The request :: Reproduce exactly the lines below, from the first through the one containing "C = bpy.data.collections.new('scene');", and nothing more.

(Scripts that build scenes)
===============
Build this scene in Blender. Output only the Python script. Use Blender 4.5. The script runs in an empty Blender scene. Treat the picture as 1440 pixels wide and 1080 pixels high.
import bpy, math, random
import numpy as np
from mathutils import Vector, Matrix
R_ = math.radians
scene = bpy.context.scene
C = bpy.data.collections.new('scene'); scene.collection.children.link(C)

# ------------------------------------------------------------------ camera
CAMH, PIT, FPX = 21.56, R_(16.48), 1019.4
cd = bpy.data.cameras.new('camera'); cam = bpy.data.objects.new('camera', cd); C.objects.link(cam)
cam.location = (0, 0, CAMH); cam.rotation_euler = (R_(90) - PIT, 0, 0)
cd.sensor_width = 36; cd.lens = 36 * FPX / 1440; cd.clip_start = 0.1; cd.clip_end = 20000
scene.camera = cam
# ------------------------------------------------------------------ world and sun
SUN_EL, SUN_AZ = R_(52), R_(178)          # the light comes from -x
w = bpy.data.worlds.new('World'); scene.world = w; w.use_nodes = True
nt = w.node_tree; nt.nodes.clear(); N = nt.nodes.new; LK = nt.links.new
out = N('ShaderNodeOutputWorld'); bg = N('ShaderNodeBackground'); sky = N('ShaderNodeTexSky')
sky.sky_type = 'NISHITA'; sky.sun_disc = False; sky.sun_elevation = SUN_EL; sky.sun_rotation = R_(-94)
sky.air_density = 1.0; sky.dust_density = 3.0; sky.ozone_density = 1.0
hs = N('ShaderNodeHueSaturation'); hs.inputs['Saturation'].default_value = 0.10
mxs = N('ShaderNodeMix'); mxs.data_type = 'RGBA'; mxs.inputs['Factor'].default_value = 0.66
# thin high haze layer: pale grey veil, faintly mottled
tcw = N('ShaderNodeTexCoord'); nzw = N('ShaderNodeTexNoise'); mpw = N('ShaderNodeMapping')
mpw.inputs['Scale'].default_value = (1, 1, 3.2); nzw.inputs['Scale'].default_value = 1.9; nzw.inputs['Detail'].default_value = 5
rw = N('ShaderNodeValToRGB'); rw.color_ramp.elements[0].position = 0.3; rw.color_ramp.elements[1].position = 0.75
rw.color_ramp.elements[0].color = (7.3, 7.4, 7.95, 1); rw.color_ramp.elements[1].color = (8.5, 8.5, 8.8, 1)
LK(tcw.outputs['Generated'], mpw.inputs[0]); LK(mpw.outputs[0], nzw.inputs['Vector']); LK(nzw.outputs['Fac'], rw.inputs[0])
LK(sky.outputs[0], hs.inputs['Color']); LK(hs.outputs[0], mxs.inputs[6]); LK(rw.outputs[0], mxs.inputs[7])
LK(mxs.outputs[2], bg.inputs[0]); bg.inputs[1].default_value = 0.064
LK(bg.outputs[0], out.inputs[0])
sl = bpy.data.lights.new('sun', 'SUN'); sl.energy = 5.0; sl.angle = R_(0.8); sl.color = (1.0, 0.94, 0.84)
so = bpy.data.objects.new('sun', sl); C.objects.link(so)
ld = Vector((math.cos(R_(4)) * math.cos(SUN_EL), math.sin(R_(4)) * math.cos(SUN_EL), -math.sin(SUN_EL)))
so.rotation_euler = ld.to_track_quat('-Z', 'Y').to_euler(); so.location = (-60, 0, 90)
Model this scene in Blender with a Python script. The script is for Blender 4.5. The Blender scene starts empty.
===============
The reply ::
Build this scene in Blender. Output only the Python script. Use Blender 4.5. The script runs in an empty Blender scene. Treat the picture as 1440 pixels wide and 1080 pixels high.
import bpy, math, random
import numpy as np
from mathutils import Vector, Matrix
R_ = math.radians
scene = bpy.context.scene
C = bpy.data.collections.new('scene'); scene.collection.children.link(C)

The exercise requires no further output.